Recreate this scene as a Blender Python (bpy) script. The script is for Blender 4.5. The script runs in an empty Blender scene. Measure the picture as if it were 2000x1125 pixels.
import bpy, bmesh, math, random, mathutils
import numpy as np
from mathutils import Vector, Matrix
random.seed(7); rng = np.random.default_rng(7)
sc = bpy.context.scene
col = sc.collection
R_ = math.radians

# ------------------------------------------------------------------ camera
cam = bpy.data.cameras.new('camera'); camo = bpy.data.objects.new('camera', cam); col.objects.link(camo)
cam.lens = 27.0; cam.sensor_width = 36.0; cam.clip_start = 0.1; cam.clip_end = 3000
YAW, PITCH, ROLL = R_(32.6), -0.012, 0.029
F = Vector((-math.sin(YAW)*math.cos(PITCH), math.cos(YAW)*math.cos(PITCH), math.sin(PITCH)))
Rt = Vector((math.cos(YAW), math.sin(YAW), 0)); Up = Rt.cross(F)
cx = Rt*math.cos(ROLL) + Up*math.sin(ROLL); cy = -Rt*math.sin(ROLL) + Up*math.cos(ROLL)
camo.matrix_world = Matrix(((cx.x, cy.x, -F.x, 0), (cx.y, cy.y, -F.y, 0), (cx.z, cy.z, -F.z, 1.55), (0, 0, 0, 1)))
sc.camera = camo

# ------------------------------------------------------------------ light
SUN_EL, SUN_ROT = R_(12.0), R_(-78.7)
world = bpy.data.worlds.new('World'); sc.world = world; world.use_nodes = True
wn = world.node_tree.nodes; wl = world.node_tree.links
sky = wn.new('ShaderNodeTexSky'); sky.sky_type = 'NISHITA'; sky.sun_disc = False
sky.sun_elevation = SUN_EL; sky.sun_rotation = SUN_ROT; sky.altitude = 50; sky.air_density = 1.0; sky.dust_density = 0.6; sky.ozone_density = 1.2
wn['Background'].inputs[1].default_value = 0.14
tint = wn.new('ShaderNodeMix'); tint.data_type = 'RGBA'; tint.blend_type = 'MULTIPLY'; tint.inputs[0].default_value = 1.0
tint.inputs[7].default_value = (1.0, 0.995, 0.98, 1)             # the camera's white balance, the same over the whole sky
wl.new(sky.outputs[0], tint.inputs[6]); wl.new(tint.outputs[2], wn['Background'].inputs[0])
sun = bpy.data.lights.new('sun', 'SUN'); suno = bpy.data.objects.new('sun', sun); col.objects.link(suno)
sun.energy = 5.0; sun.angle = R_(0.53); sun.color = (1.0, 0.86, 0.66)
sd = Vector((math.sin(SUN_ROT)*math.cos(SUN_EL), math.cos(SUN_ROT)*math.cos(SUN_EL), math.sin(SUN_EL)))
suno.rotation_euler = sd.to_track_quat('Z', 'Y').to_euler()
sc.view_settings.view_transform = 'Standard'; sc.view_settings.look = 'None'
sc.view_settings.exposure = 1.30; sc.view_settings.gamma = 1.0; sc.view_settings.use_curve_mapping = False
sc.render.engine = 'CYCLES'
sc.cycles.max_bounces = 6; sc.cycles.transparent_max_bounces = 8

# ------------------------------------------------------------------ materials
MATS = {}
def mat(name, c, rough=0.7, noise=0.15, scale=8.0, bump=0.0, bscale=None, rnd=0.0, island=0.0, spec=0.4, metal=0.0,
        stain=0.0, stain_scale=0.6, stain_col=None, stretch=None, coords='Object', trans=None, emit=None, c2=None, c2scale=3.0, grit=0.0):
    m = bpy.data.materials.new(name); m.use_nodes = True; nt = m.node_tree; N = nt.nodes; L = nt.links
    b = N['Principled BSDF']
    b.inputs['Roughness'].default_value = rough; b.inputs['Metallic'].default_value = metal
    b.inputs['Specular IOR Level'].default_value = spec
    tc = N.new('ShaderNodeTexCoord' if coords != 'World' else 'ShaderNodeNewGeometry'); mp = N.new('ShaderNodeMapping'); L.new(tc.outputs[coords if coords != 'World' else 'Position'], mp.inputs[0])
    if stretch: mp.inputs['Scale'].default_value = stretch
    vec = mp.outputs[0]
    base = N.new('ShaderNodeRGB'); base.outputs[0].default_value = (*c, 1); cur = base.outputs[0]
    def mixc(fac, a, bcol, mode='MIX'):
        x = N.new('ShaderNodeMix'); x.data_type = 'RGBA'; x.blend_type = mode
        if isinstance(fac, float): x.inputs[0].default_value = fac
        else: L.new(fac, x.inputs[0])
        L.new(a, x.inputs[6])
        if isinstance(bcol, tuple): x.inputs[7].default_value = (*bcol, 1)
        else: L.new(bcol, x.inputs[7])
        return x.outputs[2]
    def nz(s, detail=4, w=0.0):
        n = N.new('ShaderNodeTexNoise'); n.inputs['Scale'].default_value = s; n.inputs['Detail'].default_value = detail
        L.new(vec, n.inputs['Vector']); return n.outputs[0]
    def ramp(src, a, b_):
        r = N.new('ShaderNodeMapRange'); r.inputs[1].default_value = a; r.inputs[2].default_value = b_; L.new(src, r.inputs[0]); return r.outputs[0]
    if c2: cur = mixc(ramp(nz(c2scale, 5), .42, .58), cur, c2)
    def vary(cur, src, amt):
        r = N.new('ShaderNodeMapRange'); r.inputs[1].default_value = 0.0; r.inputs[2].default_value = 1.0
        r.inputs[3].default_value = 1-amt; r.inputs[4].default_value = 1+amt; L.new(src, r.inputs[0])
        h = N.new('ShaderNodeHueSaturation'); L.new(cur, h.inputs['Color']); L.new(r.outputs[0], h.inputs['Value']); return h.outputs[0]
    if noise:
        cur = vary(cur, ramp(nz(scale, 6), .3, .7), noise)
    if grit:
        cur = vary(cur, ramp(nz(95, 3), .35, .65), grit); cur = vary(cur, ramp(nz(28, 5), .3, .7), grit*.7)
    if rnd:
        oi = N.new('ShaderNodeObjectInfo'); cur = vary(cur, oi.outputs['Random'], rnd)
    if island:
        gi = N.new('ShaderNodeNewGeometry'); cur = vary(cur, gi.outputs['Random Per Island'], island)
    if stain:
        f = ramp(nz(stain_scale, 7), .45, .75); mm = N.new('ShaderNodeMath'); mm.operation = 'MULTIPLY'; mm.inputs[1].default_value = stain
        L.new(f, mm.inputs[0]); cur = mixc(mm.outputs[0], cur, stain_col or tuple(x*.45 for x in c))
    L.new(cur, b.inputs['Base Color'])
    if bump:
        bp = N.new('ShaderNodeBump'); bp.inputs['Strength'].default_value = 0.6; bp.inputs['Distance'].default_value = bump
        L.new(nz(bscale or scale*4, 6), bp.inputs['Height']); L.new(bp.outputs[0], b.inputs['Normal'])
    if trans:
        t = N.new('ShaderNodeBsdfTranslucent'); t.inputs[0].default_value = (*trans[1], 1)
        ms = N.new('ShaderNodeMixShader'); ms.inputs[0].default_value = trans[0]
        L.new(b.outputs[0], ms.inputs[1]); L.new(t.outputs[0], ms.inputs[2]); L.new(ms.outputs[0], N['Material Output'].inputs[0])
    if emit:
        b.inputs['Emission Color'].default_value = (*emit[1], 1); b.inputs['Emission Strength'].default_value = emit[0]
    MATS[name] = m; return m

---

■ **Short exercise**
Write the material out exactly, with nothing left out.

■ **Task response**
Recreate this scene as a Blender Python (bpy) script. The script is for Blender 4.5. The script runs in an empty Blender scene. Measure the picture as if it were 2000x1125 pixels.
import bpy, bmesh, math, random, mathutils
import numpy as np
from mathutils import Vector, Matrix
random.seed(7); rng = np.random.default_rng(7)
sc = bpy.context.scene
col = sc.collection
R_ = math.radians

# ------------------------------------------------------------------ camera
cam = bpy.data.cameras.new('camera'); camo = bpy.data.objects.new('camera', cam); col.objects.link(camo)
cam.lens = 27.0; cam.sensor_width = 36.0; cam.clip_start = 0.1; cam.clip_end = 3000
YAW, PITCH, ROLL = R_(32.6), -0.012, 0.029
F = Vector((-math.sin(YAW)*math.cos(PITCH), math.cos(YAW)*math.cos(PITCH), math.sin(PITCH)))
Rt = Vector((math.cos(YAW), math.sin(YAW), 0)); Up = Rt.cross(F)
cx = Rt*math.cos(ROLL) + Up*math.sin(ROLL); cy = -Rt*math.sin(ROLL) + Up*math.cos(ROLL)
camo.matrix_world = Matrix(((cx.x, cy.x, -F.x, 0), (cx.y, cy.y, -F.y, 0), (cx.z, cy.z, -F.z, 1.55), (0, 0, 0, 1)))
sc.camera = camo

# ------------------------------------------------------------------ light
SUN_EL, SUN_ROT = R_(12.0), R_(-78.7)
world = bpy.data.worlds.new('World'); sc.world = world; world.use_nodes = True
wn = world.node_tree.nodes; wl = world.node_tree.links
sky = wn.new('ShaderNodeTexSky'); sky.sky_type = 'NISHITA'; sky.sun_disc = False
sky.sun_elevation = SUN_EL; sky.sun_rotation = SUN_ROT; sky.altitude = 50; sky.air_density = 1.0; sky.dust_density = 0.6; sky.ozone_density = 1.2
wn['Background'].inputs[1].default_value = 0.14
tint = wn.new('ShaderNodeMix'); tint.data_type = 'RGBA'; tint.blend_type = 'MULTIPLY'; tint.inputs[0].default_value = 1.0
tint.inputs[7].default_value = (1.0, 0.995, 0.98, 1)             # the camera's white balance, the same over the whole sky
wl.new(sky.outputs[0], tint.inputs[6]); wl.new(tint.outputs[2], wn['Background'].inputs[0])
sun = bpy.data.lights.new('sun', 'SUN'); suno = bpy.data.objects.new('sun', sun); col.objects.link(suno)
sun.energy = 5.0; sun.angle = R_(0.53); sun.color = (1.0, 0.86, 0.66)
sd = Vector((math.sin(SUN_ROT)*math.cos(SUN_EL), math.cos(SUN_ROT)*math.cos(SUN_EL), math.sin(SUN_EL)))
suno.rotation_euler = sd.to_track_quat('Z', 'Y').to_euler()
sc.view_settings.view_transform = 'Standard'; sc.view_settings.look = 'None'
sc.view_settings.exposure = 1.30; sc.view_settings.gamma = 1.0; sc.view_settings.use_curve_mapping = False
sc.render.engine = 'CYCLES'
sc.cycles.max_bounces = 6; sc.cycles.transparent_max_bounces = 8

# ------------------------------------------------------------------ materials
MATS = {}
def mat(name, c, rough=0.7, noise=0.15, scale=8.0, bump=0.0, bscale=None, rnd=0.0, island=0.0, spec=0.4, metal=0.0,
        stain=0.0, stain_scale=0.6, stain_col=None, stretch=None, coords='Object', trans=None, emit=None, c2=None, c2scale=3.0, grit=0.0):
    m = bpy.data.materials.new(name); m.use_nodes = True; nt = m.node_tree; N = nt.nodes; L = nt.links
    b = N['Principled BSDF']
    b.inputs['Roughness'].default_value = rough; b.inputs['Metallic'].default_value = metal
    b.inputs['Specular IOR Level'].default_value = spec
    tc = N.new('ShaderNodeTexCoord' if coords != 'World' else 'ShaderNodeNewGeometry'); mp = N.new('ShaderNodeMapping'); L.new(tc.outputs[coords if coords != 'World' else 'Position'], mp.inputs[0])
    if stretch: mp.inputs['Scale'].default_value = stretch
    vec = mp.outputs[0]
    base = N.new('ShaderNodeRGB'); base.outputs[0].default_value = (*c, 1); cur = base.outputs[0]
    def mixc(fac, a, bcol, mode='MIX'):
        x = N.new('ShaderNodeMix'); x.data_type = 'RGBA'; x.blend_type = mode
        if isinstance(fac, float): x.inputs[0].default_value = fac
        else: L.new(fac, x.inputs[0])
        L.new(a, x.inputs[6])
        if isinstance(bcol, tuple): x.inputs[7].default_value = (*bcol, 1)
        else: L.new(bcol, x.inputs[7])
        return x.outputs[2]
    def nz(s, detail=4, w=0.0):
        n = N.new('ShaderNodeTexNoise'); n.inputs['Scale'].default_value = s; n.inputs['Detail'].default_value = detail
        L.new(vec, n.inputs['Vector']); return n.outputs[0]
    def ramp(src, a, b_):
        r = N.new('ShaderNodeMapRange'); r.inputs[1].default_value = a; r.inputs[2].default_value = b_; L.new(src, r.inputs[0]); return r.outputs[0]
    if c2: cur = mixc(ramp(nz(c2scale, 5), .42, .58), cur, c2)
    def vary(cur, src, amt):
        r = N.new('ShaderNodeMapRange'); r.inputs[1].default_value = 0.0; r.inputs[2].default_value = 1.0
        r.inputs[3].default_value = 1-amt; r.inputs[4].default_value = 1+amt; L.new(src, r.inputs[0])
        h = N.new('ShaderNodeHueSaturation'); L.new(cur, h.inputs['Color']); L.new(r.outputs[0], h.inputs['Value']); return h.outputs[0]
    if noise:
        cur = vary(cur, ramp(nz(scale, 6), .3, .7), noise)
    if grit:
        cur = vary(cur, ramp(nz(95, 3), .35, .65), grit); cur = vary(cur, ramp(nz(28, 5), .3, .7), grit*.7)
    if rnd:
        oi = N.new('ShaderNodeObjectInfo'); cur = vary(cur, oi.outputs['Random'], rnd)
    if island:
        gi = N.new('ShaderNodeNewGeometry'); cur = vary(cur, gi.outputs['Random Per Island'], island)
    if stain:
        f = ramp(nz(stain_scale, 7), .45, .75); mm = N.new('ShaderNodeMath'); mm.operation = 'MULTIPLY'; mm.inputs[1].default_value = stain
        L.new(f, mm.inputs[0]); cur = mixc(mm.outputs[0], cur, stain_col or tuple(x*.45 for x in c))
    L.new(cur, b.inputs['Base Color'])
    if bump:
        bp = N.new('ShaderNodeBump'); bp.inputs['Strength'].default_value = 0.6; bp.inputs['Distance'].default_value = bump
        L.new(nz(bscale or scale*4, 6), bp.inputs['Height']); L.new(bp.outputs[0], b.inputs['Normal'])
    if trans:
        t = N.new('ShaderNodeBsdfTranslucent'); t.inputs[0].default_value = (*trans[1], 1)
        ms = N.new('ShaderNodeMixShader'); ms.inputs[0].default_value = trans[0]
        L.new(b.outputs[0], ms.inputs[1]); L.new(t.outputs[0], ms.inputs[2]); L.new(ms.outputs[0], N['Material Output'].inputs[0])
    if emit:
        b.inputs['Emission Color'].default_value = (*emit[1], 1); b.inputs['Emission Strength'].default_value = emit[0]
    MATS[name] = m; return m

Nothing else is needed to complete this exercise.